Tal como acontece com a Literatura, também na Música há concertos que, no lugar de parágrafos longos e páginas cheias de alto a baixo, usam versos curtos e perfumados que se olham como quadros e que, mais do que a sua interpretação partilhada, pedem antes uma serena introspecção. Foi assim com o concerto do francês Quentin Sirjacq – 19 de Março n`O Bom O Mau e O Vilão, Lisboa -, pianista que, após a primeira visita com o projecto Dakota Suite, regressou a Portugal para os seus primeiros concertos a solo.
De costas para o público e tratando de esquecer os barulhos constantes de passos, copos a tilintar, gelo a ser servido e risos deslocados, Quentin viajou entre um passado bem composto e os temas do novíssimo “Far Islands And Near Places”, que alia o lado clássico da composição a discretas pinceladas electrónicas. Quase sempre de olhos fechados e sem recorrer a qualquer pauta ou memória escrita, Quentin sentou-se num banco que rangia com a sua postura rectilínea, convidando a chuva – mas sobretudo o mar – a entrar porta adentro.
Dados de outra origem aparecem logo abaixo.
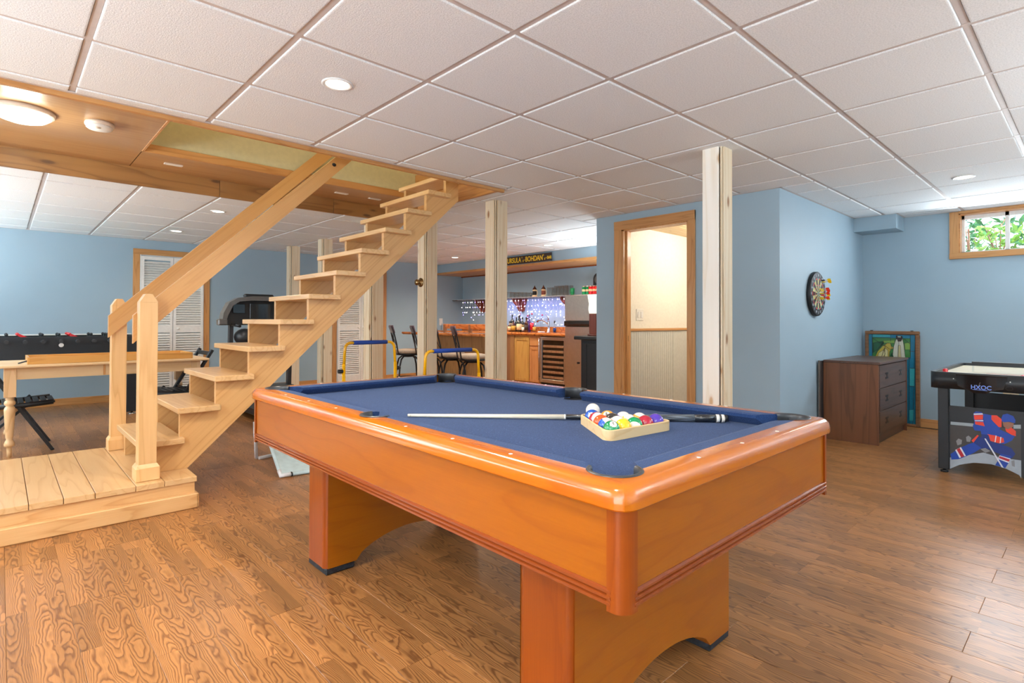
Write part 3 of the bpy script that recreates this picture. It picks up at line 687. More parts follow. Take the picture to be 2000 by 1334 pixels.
post(3.365, 3.84, .15, 'pine post in front of the bar, left of the sign', pine)
post(3.34, 4.95, .155, 'pine post with a round brass knob', pine, True)
post(3.25, 7.33, .15, 'pine post behind the upper stair treads, second from the back wall', pine)
post(3.21, 8.37, .15, 'pine post farthest back, nearest the back wall', pine)
post(3.10, 5.70, .165, 'pine post behind the stair stringer in front of the second louvred closet', pine)

# ------------------------------------------------------------------ stairs
ST = thing('staircase', 'open oak staircase with two handrails rising into the ceiling opening', 'stairs', (.64, 4.3, .18))
TY0, TY1 = 3.87, 4.68
nx = lambda k: .605 + .2032 * k
nz = lambda k: .347 + .1837 * k
for k in range(12):
    x0 = nx(k); z0 = nz(k)
    MB().bbox(x0, x0 + .242, TY0, TY1, z0, z0 + .036, .004).build('tread', oak_y, ST)
def stringer(y0, y1):
    P = [(.64, .182), (.875, .182), (2.998, 2.185), (2.998, 2.44)]
    # saw-tooth upper edge, from the top down
    for k in range(10, -1, -1):
        xs = nx(k + 1) + .022
        P += [(xs, nz(k + 1)), (xs, nz(k) + .001)] if k < 11 else []
    P += [(.64, nz(0))]
    P = [p for p in P]
    P.insert(4, (nx(11) + .022, 2.44)) if False else None
    q = MB().prism(P, lambda a, b_, t: (a, t, b_), y0, y1)
    return q.build('stringer', oak_s, ST)
def tidy_stringer(y0, y1):
    m_ = MB()
    # lower band under the saw-teeth plus one block per step, all in one mesh
    def lo(x): return .182 + (x - .875) * (2.185 - .182) / (2.998 - .875)
    for k in range(12):
        xa = nx(k) + .022 if k else .64; xb = nx(k + 1) + .022 if k < 11 else 2.998
        if xa >= 2.998: break
        xb = min(xb, 2.998); zt = nz(k) + .001
        pts = [(xa, max(.182, lo(xa))), (xb, max(.182, lo(xb)))]
        if xa < .875 < xb: pts = [(xa, .182), (.875, .182), (xb, lo(xb))]
        pts += [(xb, zt), (xa, zt)]
        m_.prism(pts, lambda a, b_, t: (a, t, b_), y0, y1)
    return m_.build('stringer', oak_s, ST)
tidy_stringer(3.93, 3.965); tidy_stringer(4.58, 4.615)
def newel(x, y):
    hw = .045
    P = [(x - hw, y - hw), (x + hw, y - hw), (x + hw, y + hw), (x - hw, y + hw)]
    m_ = MB().bbox(x - hw, x + hw, y - hw, y + hw, .18, 1.215, .002)
    c = .028; z1, z2 = 1.214, 1.262
    V = [(a, b_, z1) for a, b_ in P] + [(x - hw + c, y - hw, z2), (x + hw - c, y - hw, z2), (x + hw - c, y + hw, z2), (x - hw + c, y + hw, z2)]
    m_.add(V, [(0, 1, 5, 4), (1, 2, 6, 5), (2, 3, 7, 6), (3, 0, 4, 7), (4, 5, 6, 7)])
    o = m_.build('newel_post', oak_z, ST)
    p = MB().bbox(x - .06, x + .06, y - .06, y + .06, .182, .258, .003)
    V = [(x + a * .058, y + b_ * .058, .257) for a, b_ in ((-1, -1), (1, -1), (1, 1), (-1, 1))] + [(x + a * .046, y + b_ * .046, .277) for a, b_ in ((-1, -1), (1, -1), (1, 1), (-1, 1))]
    p.add(V, [(0, 1, 5, 4), (1, 2, 6, 5), (2, 3, 7, 6), (3, 0, 4, 7)])
    p.build('newel_base', oak_z, o)
newel(.636, 3.82); newel(.632, 4.86)
MB().bbox(.66, .80, 4.70, 4.79, .182, .36, .003).build('cleat', oak_z, ST)
def hrail(y0, y1, pts):
    return MB().prism(pts, lambda a, b_, t: (a, t, b_), y0, y1).build('handrail', oak_d, ST)
hrail(3.866, 3.90, [(.573, .972), (.573, 1.137), (2.0, 2.50), (2.12, 2.50)])
hrail(4.775, 4.812, [(.563, .985), (.563, 1.139), (2.08, 2.62), (2.22, 2.62)])
MB().sphere((1.80, 3.872, 2.262), .018, 10, 6, 0, .8).build('dark_knot', black, ST)

PF = thing('stair_platform', 'low oak platform of wide planks at the foot of the stairs', 'platform', (-.6, 4.3, 0))
jx = [-2.0, -1.5, -1.2, -1.02, -.83, -.64, -.46, -.29, -.13, .0, .117, .254, .386, .568]
for a, b_ in zip(jx[:-1], jx[1:]): MB().bbox(a + .0015, b_ - .0015, 3.69, 4.965, .149, .181, .002).build('plank', oak_y, PF)
MB().bbox(.5695, .7045, 3.69, 4.965, .149, .181, .002).build('plank', oak_y, PF)
MB().bbox(.7075, .872, 3.69, 4.965, .149, .181, .002).build('plank', oak_y, PF)
MB().box(-2.0, .862, 3.70, 4.955, 0, .149).build('fascia', oak, PF)
MB().bbox(-2.0, .876, 3.66, 3.70, 0, .088, .006).bbox(.862, .878, 3.66, 4.95, 0, .088, .006).build('base_board', oak, PF)

# ------------------------------------------------------------------ pool table
PT = thing('pool_table', 'orange cherry wood pool table with navy blue cloth', 'pool table', (1.5525, 1.795, 0))
X0, X1, Y0, Y1 = .925, 2.18, .655, 2.935; ZT = .77
CR = .045
def off_rect(d):
    """corner centres and radius for an outline pulled in by d from the outermost one"""
    return max(CR - d, 0.0), d
def corner_pt(cx, cy, sx, sy, d, th):
    r = CR - d
    bx, by = (X0 if sx < 0 else X1), (Y0 if sy < 0 else Y1)
    ox, oy = bx - sx * CR, by - sy * CR
    if r > 0: return (ox + sx * r * math.cos(th), oy + sy * r * math.sin(th))
    return (bx - sx * d, by - sy * d)
prof = [(.072, .718), (.072, ZT), (.032, ZT), (.025, .769), (.0165, .766), (.009, .760), (.0035, .752), (.0006, .742), (0, .732), (0, .722), (.004, .718)]
def rail(side):
    m_ = MB(); rings = []
    A = [0, PI / 8, PI / 4]
    if side == 'left': seq = [(-1, -1, t) for t in (PI / 4, PI / 8, 0)] + [(-1, 1, t) for t in (0, PI / 8, PI / 4)]
    if side == 'right': seq = [(1, 1, t) for t in (PI / 4, PI / 8, 0)] + [(1, -1, t) for t in (0, PI / 8, PI / 4)]
    if side == 'near': seq = [(1, -1, t) for t in (PI / 4, 3 * PI / 8, PI / 2)] + [(-1, -1, t) for t in (PI / 2, 3 * PI / 8, PI / 4)]
    if side == 'far': seq = [(-1, 1, t) for t in (PI / 4, 3 * PI / 8, PI / 2)] + [(1, 1, t) for t in (PI / 2, 3 * PI / 8, PI / 4)]
    for sx, sy, th in seq: rings.append([corner_pt(0, 0, sx, sy, d, th) + (z,) for d, z in prof])
    A_, B_ = rings[2], rings[3]; nseg = 24 if side in ('left', 'right') else 14
    rings = rings[:3] + [[tuple(p[c] + (q[c] - p[c]) * i / nseg for c in range(3)) for p, q in zip(A_, B_)] for i in range(1, nseg)] + rings[3:]
    n_ = len(prof); V = [v for r in rings for v in r]; F = []
    for i in range(len(rings) - 1):
        for k in range(n_): k2 = (k + 1) % n_; F.append((i * n_ + k, i * n_ + k2, (i + 1) * n_ + k2, (i + 1) * n_ + k))
    m_.add(V, F, 0, True); m_.add(rings[0], [tuple(range(n_))]); m_.add(rings[-1], [tuple(range(n_))[::-1]])
    return m_
POCK = [(X0 + .108, Y0 + .108), (X1 - .108, Y0 + .108), (X0 + .108, Y1 - .108), (X1 - .108, Y1 - .108), (X0 + .084, 1.795), (X1 - .084, 1.795)]
def cut(o, pts, r=.058):
    for (x, y) in pts:
        c = MB().lathe([(r, .60), (r, .85)], 28, (x, y, 0)).build('cutter', black)
        md = o.modifiers.new('b', 'BOOLEAN'); md.operation = 'DIFFERENCE'; md.solver = 'EXACT'; md.object = c
        bpy.context.view_layer.update()
        me = bpy.data.meshes.new_from_object(o.evaluated_get(bpy.context.evaluated_depsgraph_get()))
        o.modifiers.clear(); o.data = me; bpy.data.objects.remove(c)
RL = {}
for s_, mt_ in (('left', rail_y), ('right', rail_y), ('near', rail_x), ('far', rail_x)):
    RL[s_] = rail(s_).build('rail', mt_, PT)
bpy.context.view_layer.update()
cut(RL['left'], [POCK[0], POCK[2], POCK[4]]); cut(RL['right'], [POCK[1], POCK[3], POCK[5]]); cut(RL['near'], POCK[:2]); cut(RL['far'], POCK[2:4])
def smooth_by_angle(o, ang=35):
    for e in o.data.polygons: pass
for o in RL.values():
    try: o.data.shade_smooth(); o.data.set_sharp_from_angle(angle=math.radians(32))
    except Exception: pass
    o.data.set_sharp_from_angle(angle=math.radians(32))
bed = MB().box(X0 + .06, X1 - .06, Y0 + .06, Y1 - .06, .69, .725).build('cloth_bed', cloth, PT)
bpy.context.view_layer.update(); cut(bed, POCK, .052)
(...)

Há notas que parecem pequenas ondas, que vão trazendo conchas para a areia ou embalando os peixes num sono tranquilo. Outras vezes – mais raras – há tensão no mar alto, onde por entre tempestades piratas vão ensaiando a acostagem a barcos que decidiram, sabe-se lá porquê, ser mais atrevidos numa noite em que deviam ter ficado em casa. Não será certamente estranho evocar a imagem daquele piano à beira-mar, no célebre filme de Jane Campion, uma vez que a música de Quentin transporta em si todo o encanto da paisagem marítima, da chuva incessante, assentando na perfeição o título escolhido para o seu mais recente e muito recomendado trabalho: “Far Islands And Distant Places”.
“A maior parte da minha música é trágica”, disse a certa altura Quentin, numa das muitas ocasiões em que entre músicas tratou de trocar algumas palavras com o público, agradecendo a presença mas, também, o silêncio. “Acho que a música fala por si”, disse ainda como que mostrando que estas músicas, mais do que serem espremidas em palavras, se destinam a ser bebidas como versos apaixonados.
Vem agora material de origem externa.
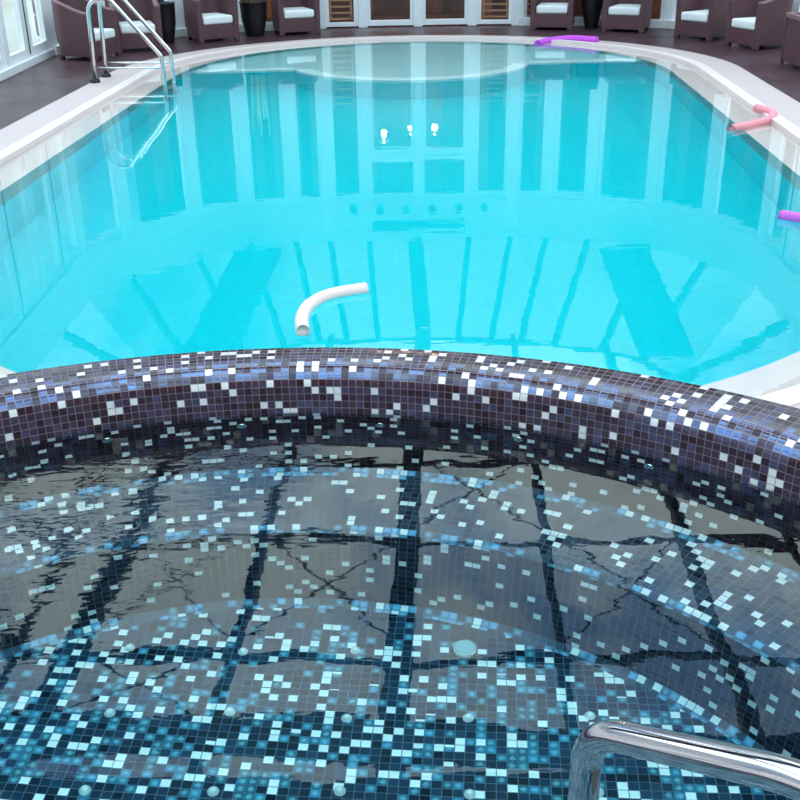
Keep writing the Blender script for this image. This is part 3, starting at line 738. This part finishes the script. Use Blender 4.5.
pot((3.19, 18.02, 0), .12, .2, .9, 'tall round black urn behind the gap between two armchairs, right of the doors', False, U, 'urn')
bp = thing('wicker_planter', (4.90, 13.52, 0), 0, 'square dark wicker planter box at the right edge beside the last armchair', 'planter')
bm = bmesh.new()
bx(bm, (0, -.37, .04), (.62, .37, .56), .01); build('body', bm, M['wicker'], bp)
bm = bmesh.new()
for lo, hi in (((-.015, -.385, .55), (.05, .385, .61)), ((.58, -.385, .55), (.635, .385, .61)), ((.05, -.385, .55), (.58, -.32, .61)), ((.05, .32, .55), (.58, .385, .61))): bx(bm, lo, hi, .008)
build('top_rim', bm, M['wicker_edge'], bp)
for x in (-.012, .592):
    for y in (-.382, .342): bm = bmesh.new(); bx(bm, (x, y, 0), (x + .04, y + .04, .56), .006); build('corner_post', bm, M['wicker'], bp)
bm = bmesh.new(); bx(bm, (.05, -.32, .50), (.58, .32, .575)); build('liner', bm, M['pot'], bp)

# ------------------------------------------------------------------ pool ladder
ld = thing('pool_ladder', (0, 0, 0), 0, 'steel pool ladder with two looped handrails on the left pool edge', 'ladder')
base = at(101, 80); dirx = Vector((PB.x, PB.y, 0)); diry = Vector((PA.x, PA.y, 0))
def LP(a, b, z): q = base + dirx * a + diry * b; return Vector((q.x, q.y, z))
for s in (-1, 1):
    b = s * .22
    path = fillet([LP(0, b, .0), LP(.03, b, .93), LP(.28, b, .97), LP(.84, b, .30), LP(.86, b, -1.1)], [0, .16, .16, .10], 8)
    bm = bmesh.new(); tube(bm, path, .024, 12); rail = build('handrail', bm, M['steel'], ld, True)
    bm = bmesh.new(); tube(bm, [LP(.01, b, .17), LP(.85, b, .17)], .014, 10); build('brace', bm, M['steel'], rail, True)
    bm = bmesh.new(); lathe(bm, [(0, 0), (.06, 0), (.06, .025), (.045, .045), (0, .045)], 20, LP(0, b, .004)); build('flange', bm, M['gasket'], rail)['label'] = 'black foot flange'
for z in (-.30, -.58, -.86):
    bm = bmesh.new(); bar(bm, LP(.86, -.22, z), LP(.86, .22, z), .08, .03); build('tread', bm, M['steel'], ld)

# ------------------------------------------------------------------ hot tub handrail
hr = thing('tub_handrail', (0, 0, 0), 0, 'polished steel handrail bending over the hot tub in the near right corner', 'handrail')
pts = [(.235, 1.045, ZF), (.247, 1.085, .985), (.437, .877, 1.105), (.72, .50, 1.20), (1.27, -.50, 1.20), (1.29, -.58, ZR)]
path = fillet(pts, [0, .085, .4, .4, .12], 12)
bm = bmesh.new(); tube(bm, path, .0215, 28); build('rail', bm, M['chrome'], hr, True)
bm = bmesh.new(); lathe(bm, [(0, 0), (.055, 0), (.055, .008), (.03, .02), (.0, .02)], 24, (.235, 1.045, ZF)); build('flange', bm, M['chrome'], hr)
bm = bmesh.new(); lathe(bm, [(0, 0), (.055, 0), (.055, .008), (.03, .02), (.0, .02)], 24, (1.29, -.58, ZR)); build('flange', bm, M['chrome'], hr)

# ------------------------------------------------------------------ pool noodles
def smooth_path(pts, n=8):
    pts = [Vector(p) for p in pts]; q = [pts[0] * 2 - pts[1]] + pts + [pts[-1] * 2 - pts[-2]]; out = []
    for i in range(1, len(q) - 2):
        for k in range(n):
            t = k / n; a, b, c, d = q[i - 1], q[i], q[i + 1], q[i + 2]
            out.append(.5 * ((2 * b) + (c - a) * t + (2 * a - 5 * b + 4 * c - d) * t * t + (3 * b - a - 3 * c + d) * t ** 3))
    return out + [pts[-1]]
def noodle(pix, r, z, mat, lab):
    path = smooth_path([at(q[0], q[1], z + (q[2] if len(q) > 2 else 0)) for q in pix]); bm = bmesh.new()
    k = len(path); tube(bm, path, r, 16, True)
    for f in [f for f in bm.faces if len(f.verts) == 16]:   # open hole down the middle at the ends
        q = bmesh.ops.inset_region(bm, faces=[f], thickness=r * .74); nn = f.normal.copy(); c = f.calc_center_median()
        bmesh.ops.translate(bm, verts=f.verts, vec=-nn * r * .25)
    tag(build('pool_noodle', bm, M[mat], None, True), lab, 'pool noodle', 'pool noodles floating in the pool')
noodle([(303, 332), (302, 318), (310, 305), (330, 295), (366, 288.5)], .036, ZW + .012, 'noodle_white', 'pale pink curved foam noodle floating near the tub rim')
noodle([(730, 129), (752, 125), (770, 119, .01), (772, 113, .035), (756, 108, .05)], .042, ZW + .014, 'noodle_pink', 'salmon pink hooked foam noodle by the right pool edge')
noodle([(537, 44), (548, 41, .01), (570, 38.5, .04), (597, 40, .055)], .048, ZW + .014, 'noodle_magenta', 'magenta foam noodle at the far end of the pool')
noodle([(780, 215.5), (800, 219), (830, 226), (858, 238)], .040, ZW + .014, 'noodle_purple', 'orchid purple foam noodle cut off by the right edge of the photo')

# ------------------------------------------------------------------ daylight
w = bpy.data.worlds.new('sky'); S.world = w; w.use_nodes = True; nt = w.node_tree; nt.nodes.clear(); n = N(nt)
tc = n('TexCoord'); nz = n('TexNoise', {'Vector': tc.outputs['Generated'], 'Scale': 4.5, 'Detail': 6.0, 'Roughness': .55, 'Distortion': .4})
cr = n('ValToRGB', {0: nz.outputs[0]}); cr.color_ramp.elements[0].position = .40; cr.color_ramp.elements[0].color = (.22, .40, .66, 1)
cr.color_ramp.elements[1].position = .53; cr.color_ramp.elements[1].color = (.82, 1.0, .97, 1)
sp = n('SeparateXYZ', {0: tc.outputs['Generated']})
el = n('MapRange', {'Value': sp.outputs[2], 'From Min': .25, 'From Max': .60, 'To Min': 1.2, 'To Max': 6.0}, interpolation_type='SMOOTHSTEP').outputs[0]      # overcast sky: brighter overhead than at the horizon
bg = n('Background', {0: cr.outputs[0], 1: el}); out = n('OutputWorld'); n.link(bg.outputs[0], out.inputs[0])

for c in (cutter, cop_c, c2): bpy.data.objects.remove(c)
S.cycles.max_bounces = 16; S.cycles.diffuse_bounces = 8; S.cycles.transmission_bounces = 12; S.cycles.transparent_max_bounces = 12; S.cycles.glossy_bounces = 6
S.cycles.caustics_refractive = True; S.cycles.caustics_reflective = True; S.cycles.sample_clamp_indirect = 6.0
vs_ = S.view_settings; vs_.view_transform = 'Standard'; vs_.look = 'None'; vs_.gamma = 1; vs_.use_curve_mapping = False
vs_.exposure = -0.52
A boa notícia é que Quentin Sirjacq estará de volta a Portugal no próximo mês de Novembro, regressando aí com o projecto Dakota Suite. Palavra final para a Pinuts que, com apenas um ano de existência mas muito trabalho de casa, tem conseguido apresentar propostas musicais verdadeiramente interessantes e de um saudável ecletismo.